### Your instructions
Exactly as they appear, copy the lines of the listing from the one containing "Continue the Blender Python script for this scene: part 3, from" through the final line, both included, and nothing else.

* BEGIN Data excerpts *

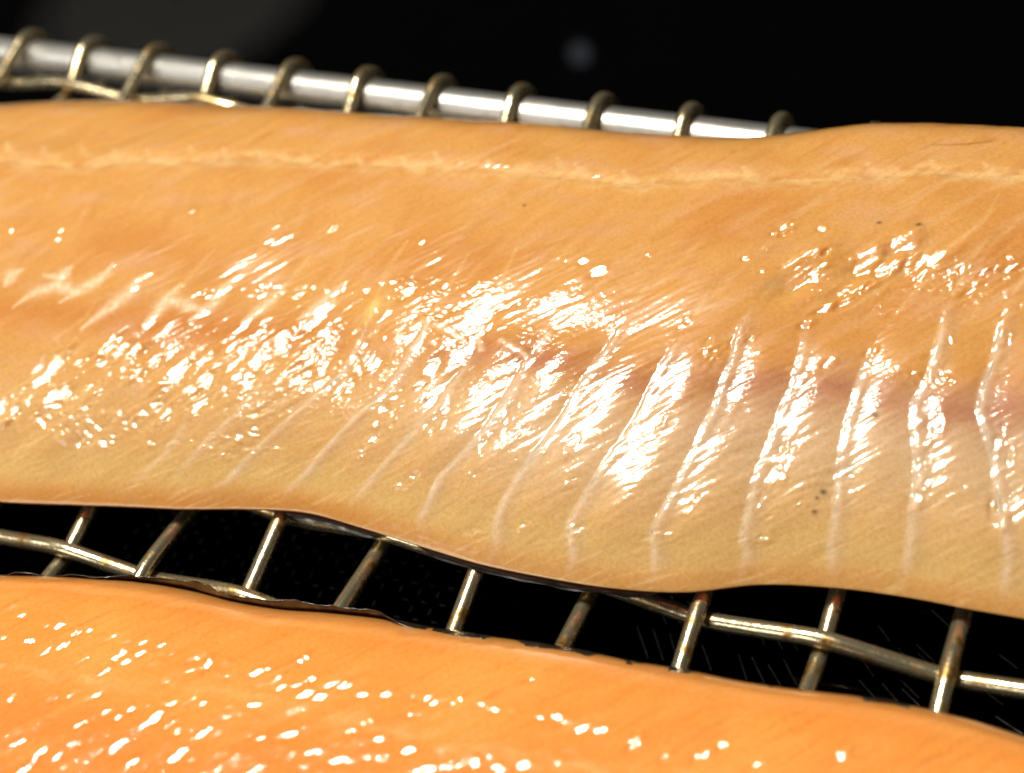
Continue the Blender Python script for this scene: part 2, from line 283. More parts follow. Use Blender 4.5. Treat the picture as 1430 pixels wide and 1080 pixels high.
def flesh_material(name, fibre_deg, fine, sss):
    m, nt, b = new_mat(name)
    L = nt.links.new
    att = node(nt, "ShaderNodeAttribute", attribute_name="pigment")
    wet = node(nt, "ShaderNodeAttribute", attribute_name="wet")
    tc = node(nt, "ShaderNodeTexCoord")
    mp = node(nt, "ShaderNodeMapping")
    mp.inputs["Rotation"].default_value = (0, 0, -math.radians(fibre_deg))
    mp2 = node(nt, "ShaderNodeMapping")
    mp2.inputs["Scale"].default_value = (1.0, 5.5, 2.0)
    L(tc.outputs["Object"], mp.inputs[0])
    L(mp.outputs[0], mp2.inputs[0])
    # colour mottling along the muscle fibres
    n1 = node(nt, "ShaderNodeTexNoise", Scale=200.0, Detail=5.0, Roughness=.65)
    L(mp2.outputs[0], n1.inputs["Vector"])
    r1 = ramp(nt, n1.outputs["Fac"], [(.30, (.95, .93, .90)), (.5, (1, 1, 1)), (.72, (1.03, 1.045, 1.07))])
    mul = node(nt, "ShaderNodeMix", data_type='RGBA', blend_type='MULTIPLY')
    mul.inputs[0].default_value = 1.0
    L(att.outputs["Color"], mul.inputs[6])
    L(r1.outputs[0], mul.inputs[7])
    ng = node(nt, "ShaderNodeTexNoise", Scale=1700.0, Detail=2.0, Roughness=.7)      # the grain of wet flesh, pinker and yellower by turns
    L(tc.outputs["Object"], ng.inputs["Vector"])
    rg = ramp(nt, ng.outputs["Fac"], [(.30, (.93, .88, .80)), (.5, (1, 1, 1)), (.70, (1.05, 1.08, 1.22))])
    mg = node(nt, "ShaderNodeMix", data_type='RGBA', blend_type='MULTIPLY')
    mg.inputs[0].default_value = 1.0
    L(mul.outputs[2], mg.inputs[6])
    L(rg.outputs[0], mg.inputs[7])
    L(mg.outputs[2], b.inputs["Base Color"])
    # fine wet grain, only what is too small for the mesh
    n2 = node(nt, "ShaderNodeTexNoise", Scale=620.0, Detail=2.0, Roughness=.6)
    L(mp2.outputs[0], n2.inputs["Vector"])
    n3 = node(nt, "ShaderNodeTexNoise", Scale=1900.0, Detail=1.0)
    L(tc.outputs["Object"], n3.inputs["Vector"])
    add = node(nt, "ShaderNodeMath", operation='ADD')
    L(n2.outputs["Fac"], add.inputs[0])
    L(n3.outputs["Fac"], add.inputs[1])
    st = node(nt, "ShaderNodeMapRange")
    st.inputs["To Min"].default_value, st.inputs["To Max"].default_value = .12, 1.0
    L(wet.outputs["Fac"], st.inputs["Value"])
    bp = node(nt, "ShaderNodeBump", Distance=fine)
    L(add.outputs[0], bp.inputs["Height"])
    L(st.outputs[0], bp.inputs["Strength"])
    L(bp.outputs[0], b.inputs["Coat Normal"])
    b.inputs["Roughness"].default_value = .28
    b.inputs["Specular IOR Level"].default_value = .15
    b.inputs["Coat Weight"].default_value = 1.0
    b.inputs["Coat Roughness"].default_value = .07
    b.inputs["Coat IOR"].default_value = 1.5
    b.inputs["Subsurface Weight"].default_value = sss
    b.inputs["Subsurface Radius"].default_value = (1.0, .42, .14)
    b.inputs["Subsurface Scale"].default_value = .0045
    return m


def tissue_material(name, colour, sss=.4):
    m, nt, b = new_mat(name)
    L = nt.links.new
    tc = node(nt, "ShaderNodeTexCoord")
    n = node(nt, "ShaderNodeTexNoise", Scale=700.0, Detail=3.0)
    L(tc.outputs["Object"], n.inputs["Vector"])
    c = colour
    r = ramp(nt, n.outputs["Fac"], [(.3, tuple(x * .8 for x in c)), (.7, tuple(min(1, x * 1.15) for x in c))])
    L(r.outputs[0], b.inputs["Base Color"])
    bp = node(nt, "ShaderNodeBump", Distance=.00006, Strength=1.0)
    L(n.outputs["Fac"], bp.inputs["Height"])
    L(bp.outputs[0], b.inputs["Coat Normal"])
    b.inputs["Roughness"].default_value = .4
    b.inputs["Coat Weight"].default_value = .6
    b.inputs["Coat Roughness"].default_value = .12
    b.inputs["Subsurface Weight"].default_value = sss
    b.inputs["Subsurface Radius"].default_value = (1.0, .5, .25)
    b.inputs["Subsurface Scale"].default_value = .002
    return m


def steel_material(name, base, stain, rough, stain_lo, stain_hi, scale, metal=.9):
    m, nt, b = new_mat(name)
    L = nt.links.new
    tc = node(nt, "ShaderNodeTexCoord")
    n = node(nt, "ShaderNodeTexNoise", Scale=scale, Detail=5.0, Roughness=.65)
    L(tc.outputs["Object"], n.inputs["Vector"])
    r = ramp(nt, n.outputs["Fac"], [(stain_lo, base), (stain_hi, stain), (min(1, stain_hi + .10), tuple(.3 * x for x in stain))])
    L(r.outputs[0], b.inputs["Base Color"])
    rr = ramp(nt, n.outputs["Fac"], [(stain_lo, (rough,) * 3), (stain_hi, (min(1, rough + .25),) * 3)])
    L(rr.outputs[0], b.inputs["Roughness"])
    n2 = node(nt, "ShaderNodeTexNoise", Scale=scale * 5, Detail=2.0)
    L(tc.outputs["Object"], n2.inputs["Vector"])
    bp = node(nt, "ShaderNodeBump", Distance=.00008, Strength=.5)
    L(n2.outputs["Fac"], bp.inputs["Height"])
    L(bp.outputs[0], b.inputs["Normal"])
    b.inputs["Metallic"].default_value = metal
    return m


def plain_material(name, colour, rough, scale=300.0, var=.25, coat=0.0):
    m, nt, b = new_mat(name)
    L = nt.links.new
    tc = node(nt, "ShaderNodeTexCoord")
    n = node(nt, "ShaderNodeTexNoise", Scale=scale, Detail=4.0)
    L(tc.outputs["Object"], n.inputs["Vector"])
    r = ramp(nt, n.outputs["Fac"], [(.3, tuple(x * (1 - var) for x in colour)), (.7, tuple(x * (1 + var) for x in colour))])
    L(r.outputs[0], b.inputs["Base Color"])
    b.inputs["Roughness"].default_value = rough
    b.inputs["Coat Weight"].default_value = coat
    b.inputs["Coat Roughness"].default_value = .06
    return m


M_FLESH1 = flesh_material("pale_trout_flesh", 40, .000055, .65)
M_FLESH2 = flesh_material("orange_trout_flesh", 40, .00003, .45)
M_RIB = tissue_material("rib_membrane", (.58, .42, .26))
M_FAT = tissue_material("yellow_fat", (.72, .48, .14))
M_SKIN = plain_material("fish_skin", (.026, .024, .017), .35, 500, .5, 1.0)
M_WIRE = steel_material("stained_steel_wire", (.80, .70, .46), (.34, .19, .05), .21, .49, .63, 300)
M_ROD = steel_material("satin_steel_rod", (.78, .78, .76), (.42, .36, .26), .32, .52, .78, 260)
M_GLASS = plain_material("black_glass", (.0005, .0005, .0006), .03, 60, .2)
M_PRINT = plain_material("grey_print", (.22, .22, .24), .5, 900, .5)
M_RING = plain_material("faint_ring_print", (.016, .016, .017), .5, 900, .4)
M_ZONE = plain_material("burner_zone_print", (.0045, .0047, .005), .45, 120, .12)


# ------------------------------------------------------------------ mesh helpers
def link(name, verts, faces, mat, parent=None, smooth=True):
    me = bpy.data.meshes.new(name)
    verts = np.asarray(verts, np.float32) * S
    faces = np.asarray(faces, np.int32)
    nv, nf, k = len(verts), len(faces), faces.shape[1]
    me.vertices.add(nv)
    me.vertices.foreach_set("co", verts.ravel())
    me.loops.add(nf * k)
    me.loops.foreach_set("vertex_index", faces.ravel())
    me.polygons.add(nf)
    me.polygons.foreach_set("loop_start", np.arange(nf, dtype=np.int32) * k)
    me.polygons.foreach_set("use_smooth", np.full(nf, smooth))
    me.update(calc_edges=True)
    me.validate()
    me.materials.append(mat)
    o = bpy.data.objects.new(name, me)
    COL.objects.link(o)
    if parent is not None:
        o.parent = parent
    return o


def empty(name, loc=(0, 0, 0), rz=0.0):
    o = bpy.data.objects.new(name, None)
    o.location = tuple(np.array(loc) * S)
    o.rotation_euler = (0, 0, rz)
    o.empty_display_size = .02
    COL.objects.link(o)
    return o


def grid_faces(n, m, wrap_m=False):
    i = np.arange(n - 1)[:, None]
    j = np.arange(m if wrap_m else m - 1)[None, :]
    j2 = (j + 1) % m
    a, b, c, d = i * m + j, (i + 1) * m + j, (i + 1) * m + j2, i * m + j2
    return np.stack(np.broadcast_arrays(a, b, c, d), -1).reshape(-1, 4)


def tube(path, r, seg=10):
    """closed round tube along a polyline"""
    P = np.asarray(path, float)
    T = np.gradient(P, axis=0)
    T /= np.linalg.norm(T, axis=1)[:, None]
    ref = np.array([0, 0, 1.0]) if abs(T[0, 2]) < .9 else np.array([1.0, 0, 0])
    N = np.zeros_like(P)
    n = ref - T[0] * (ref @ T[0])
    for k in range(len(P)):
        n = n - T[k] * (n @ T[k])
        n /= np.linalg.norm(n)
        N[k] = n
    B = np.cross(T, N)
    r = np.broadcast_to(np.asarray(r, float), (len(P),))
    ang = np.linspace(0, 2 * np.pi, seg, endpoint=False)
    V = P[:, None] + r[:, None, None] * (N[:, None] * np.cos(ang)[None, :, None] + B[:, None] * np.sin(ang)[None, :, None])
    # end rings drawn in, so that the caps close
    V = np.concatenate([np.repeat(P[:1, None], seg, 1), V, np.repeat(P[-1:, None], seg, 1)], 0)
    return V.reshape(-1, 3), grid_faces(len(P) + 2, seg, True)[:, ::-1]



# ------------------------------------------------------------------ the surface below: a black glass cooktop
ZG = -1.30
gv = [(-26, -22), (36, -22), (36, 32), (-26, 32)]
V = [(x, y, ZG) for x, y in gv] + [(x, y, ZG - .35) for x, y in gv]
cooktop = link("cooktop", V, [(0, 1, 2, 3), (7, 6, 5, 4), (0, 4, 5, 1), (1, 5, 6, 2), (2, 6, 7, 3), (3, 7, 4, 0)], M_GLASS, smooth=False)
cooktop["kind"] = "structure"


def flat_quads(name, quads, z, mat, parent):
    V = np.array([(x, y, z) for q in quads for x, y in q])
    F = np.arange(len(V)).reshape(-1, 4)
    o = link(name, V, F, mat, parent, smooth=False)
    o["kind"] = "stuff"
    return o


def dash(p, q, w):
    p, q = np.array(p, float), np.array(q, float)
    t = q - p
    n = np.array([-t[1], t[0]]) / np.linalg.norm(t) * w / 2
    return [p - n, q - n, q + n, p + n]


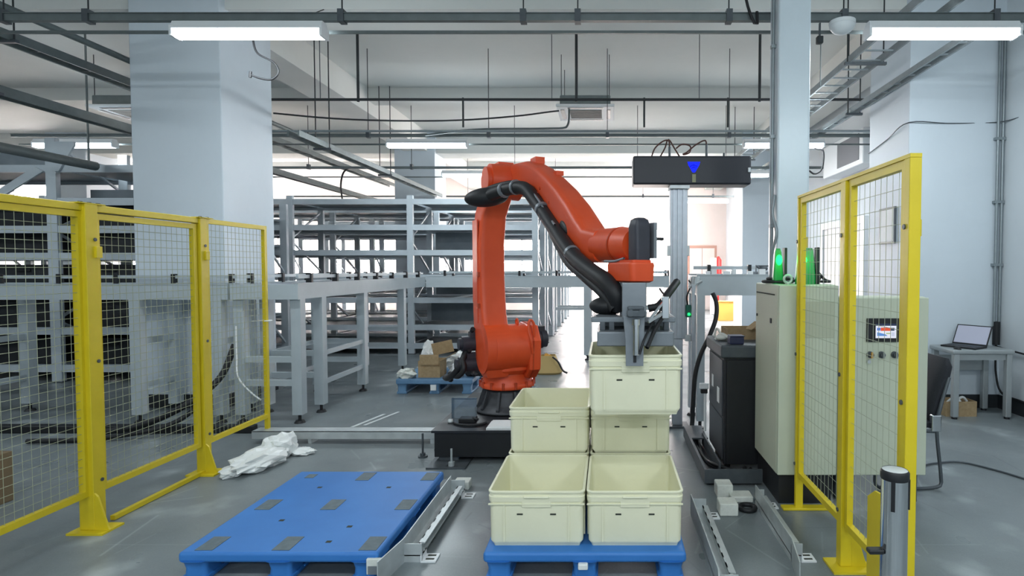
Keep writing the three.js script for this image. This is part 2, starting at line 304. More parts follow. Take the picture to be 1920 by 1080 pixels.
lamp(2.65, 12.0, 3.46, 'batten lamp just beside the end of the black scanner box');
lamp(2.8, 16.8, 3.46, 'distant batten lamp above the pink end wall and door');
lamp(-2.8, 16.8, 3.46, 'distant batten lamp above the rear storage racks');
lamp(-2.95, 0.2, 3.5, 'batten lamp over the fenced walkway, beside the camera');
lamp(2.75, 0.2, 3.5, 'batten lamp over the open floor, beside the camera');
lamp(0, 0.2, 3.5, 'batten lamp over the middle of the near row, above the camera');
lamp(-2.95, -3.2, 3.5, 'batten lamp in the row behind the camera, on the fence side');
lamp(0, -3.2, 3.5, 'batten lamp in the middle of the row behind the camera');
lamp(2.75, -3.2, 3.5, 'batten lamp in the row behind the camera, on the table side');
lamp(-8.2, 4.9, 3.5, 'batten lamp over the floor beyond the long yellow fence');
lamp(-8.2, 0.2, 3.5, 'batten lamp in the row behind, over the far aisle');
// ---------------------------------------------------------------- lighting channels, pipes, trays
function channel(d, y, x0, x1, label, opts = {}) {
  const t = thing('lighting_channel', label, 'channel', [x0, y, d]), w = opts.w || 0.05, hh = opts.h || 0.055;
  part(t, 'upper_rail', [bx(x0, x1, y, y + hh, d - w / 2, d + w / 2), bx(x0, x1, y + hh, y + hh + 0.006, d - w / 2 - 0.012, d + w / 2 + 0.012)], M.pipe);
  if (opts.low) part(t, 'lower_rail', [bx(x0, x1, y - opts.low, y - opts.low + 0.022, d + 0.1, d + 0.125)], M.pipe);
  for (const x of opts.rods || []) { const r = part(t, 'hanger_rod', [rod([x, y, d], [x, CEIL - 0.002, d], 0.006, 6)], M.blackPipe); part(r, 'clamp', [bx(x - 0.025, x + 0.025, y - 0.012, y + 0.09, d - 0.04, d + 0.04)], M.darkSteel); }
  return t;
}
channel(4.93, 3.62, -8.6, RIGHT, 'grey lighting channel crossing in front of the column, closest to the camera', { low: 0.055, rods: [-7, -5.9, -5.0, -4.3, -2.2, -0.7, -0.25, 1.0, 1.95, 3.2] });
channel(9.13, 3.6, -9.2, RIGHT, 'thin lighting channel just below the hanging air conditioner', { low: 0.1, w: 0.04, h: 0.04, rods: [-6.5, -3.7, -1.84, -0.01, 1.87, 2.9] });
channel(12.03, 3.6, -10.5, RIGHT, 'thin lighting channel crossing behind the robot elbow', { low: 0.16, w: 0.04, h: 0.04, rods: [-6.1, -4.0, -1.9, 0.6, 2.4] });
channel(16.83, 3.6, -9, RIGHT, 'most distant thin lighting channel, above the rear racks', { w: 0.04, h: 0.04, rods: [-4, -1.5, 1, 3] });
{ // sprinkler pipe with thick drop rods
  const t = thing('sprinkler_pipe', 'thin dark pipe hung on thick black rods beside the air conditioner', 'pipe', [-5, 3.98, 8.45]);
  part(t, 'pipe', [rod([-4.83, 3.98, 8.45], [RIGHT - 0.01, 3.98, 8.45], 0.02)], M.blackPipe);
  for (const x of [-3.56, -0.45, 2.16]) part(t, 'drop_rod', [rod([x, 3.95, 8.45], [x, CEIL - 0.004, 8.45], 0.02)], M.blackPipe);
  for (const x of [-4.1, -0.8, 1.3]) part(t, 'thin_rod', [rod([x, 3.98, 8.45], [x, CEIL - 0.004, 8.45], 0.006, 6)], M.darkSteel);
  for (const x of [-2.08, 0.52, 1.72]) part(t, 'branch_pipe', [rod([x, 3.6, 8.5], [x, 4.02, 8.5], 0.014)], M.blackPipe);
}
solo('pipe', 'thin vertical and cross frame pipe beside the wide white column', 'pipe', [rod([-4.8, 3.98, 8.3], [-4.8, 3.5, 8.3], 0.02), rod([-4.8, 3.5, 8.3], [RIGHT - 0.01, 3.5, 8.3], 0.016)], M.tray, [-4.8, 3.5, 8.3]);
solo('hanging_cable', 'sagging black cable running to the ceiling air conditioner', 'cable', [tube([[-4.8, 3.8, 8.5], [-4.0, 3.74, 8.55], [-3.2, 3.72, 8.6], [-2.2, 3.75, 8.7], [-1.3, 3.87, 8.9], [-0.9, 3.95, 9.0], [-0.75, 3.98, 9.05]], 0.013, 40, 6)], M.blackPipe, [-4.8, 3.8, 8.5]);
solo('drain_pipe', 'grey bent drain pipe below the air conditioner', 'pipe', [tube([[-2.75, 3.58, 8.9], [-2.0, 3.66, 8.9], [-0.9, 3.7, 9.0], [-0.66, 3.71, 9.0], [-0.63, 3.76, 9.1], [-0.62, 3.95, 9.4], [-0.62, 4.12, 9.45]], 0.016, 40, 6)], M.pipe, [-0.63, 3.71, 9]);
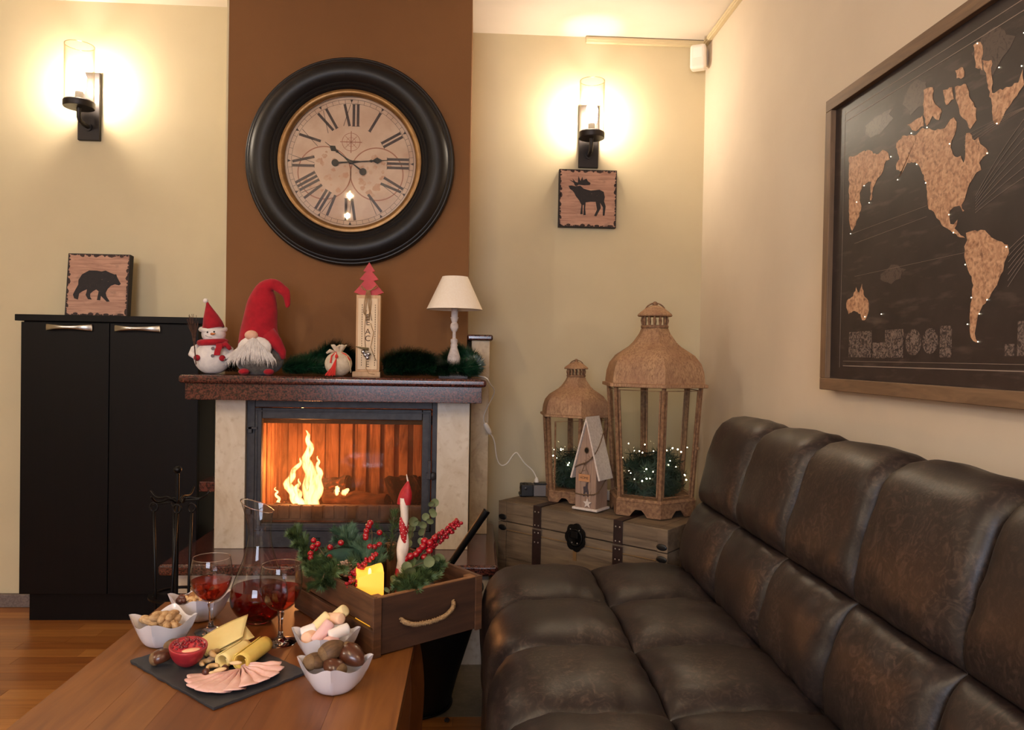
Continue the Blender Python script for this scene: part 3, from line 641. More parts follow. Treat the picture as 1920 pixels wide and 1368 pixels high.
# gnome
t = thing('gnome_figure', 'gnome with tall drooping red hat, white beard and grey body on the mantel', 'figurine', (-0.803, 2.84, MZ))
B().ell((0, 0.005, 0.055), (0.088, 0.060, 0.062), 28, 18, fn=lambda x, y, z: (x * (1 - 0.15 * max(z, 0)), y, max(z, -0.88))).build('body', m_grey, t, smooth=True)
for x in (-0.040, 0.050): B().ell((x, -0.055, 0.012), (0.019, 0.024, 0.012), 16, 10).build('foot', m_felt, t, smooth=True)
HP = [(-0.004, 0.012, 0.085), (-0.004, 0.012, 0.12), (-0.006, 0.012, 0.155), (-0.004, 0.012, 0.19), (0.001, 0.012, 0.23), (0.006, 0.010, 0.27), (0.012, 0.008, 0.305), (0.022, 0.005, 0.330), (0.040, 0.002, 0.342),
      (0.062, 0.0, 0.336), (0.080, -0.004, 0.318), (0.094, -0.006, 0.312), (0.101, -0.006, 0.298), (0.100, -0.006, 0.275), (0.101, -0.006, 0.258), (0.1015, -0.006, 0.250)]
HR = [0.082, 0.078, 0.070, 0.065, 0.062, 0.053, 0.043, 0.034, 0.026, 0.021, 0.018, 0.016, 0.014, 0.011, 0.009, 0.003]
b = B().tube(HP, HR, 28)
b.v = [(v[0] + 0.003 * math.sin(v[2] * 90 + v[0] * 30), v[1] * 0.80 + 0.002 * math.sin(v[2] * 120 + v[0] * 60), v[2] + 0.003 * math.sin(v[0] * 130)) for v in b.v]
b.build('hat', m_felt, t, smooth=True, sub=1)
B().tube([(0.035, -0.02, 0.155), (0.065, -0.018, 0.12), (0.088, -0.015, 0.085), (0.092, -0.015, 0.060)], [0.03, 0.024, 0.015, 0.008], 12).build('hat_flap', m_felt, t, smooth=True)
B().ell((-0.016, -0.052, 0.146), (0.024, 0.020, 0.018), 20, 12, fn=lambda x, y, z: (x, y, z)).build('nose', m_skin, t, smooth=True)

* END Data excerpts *

### Solution to this exercise
Continue the Blender Python script for this scene: part 3, from line 641. More parts follow. Treat the picture as 1920 pixels wide and 1368 pixels high.
# gnome
t = thing('gnome_figure', 'gnome with tall drooping red hat, white beard and grey body on the mantel', 'figurine', (-0.803, 2.84, MZ))
B().ell((0, 0.005, 0.055), (0.088, 0.060, 0.062), 28, 18, fn=lambda x, y, z: (x * (1 - 0.15 * max(z, 0)), y, max(z, -0.88))).build('body', m_grey, t, smooth=True)
for x in (-0.040, 0.050): B().ell((x, -0.055, 0.012), (0.019, 0.024, 0.012), 16, 10).build('foot', m_felt, t, smooth=True)
HP = [(-0.004, 0.012, 0.085), (-0.004, 0.012, 0.12), (-0.006, 0.012, 0.155), (-0.004, 0.012, 0.19), (0.001, 0.012, 0.23), (0.006, 0.010, 0.27), (0.012, 0.008, 0.305), (0.022, 0.005, 0.330), (0.040, 0.002, 0.342),
      (0.062, 0.0, 0.336), (0.080, -0.004, 0.318), (0.094, -0.006, 0.312), (0.101, -0.006, 0.298), (0.100, -0.006, 0.275), (0.101, -0.006, 0.258), (0.1015, -0.006, 0.250)]
HR = [0.082, 0.078, 0.070, 0.065, 0.062, 0.053, 0.043, 0.034, 0.026, 0.021, 0.018, 0.016, 0.014, 0.011, 0.009, 0.003]
b = B().tube(HP, HR, 28)
b.v = [(v[0] + 0.003 * math.sin(v[2] * 90 + v[0] * 30), v[1] * 0.80 + 0.002 * math.sin(v[2] * 120 + v[0] * 60), v[2] + 0.003 * math.sin(v[0] * 130)) for v in b.v]
b.build('hat', m_felt, t, smooth=True, sub=1)
B().tube([(0.035, -0.02, 0.155), (0.065, -0.018, 0.12), (0.088, -0.015, 0.085), (0.092, -0.015, 0.060)], [0.03, 0.024, 0.015, 0.008], 12).build('hat_flap', m_felt, t, smooth=True)
B().ell((-0.016, -0.052, 0.146), (0.024, 0.020, 0.018), 20, 12, fn=lambda x, y, z: (x, y, z)).build('nose', m_skin, t, smooth=True)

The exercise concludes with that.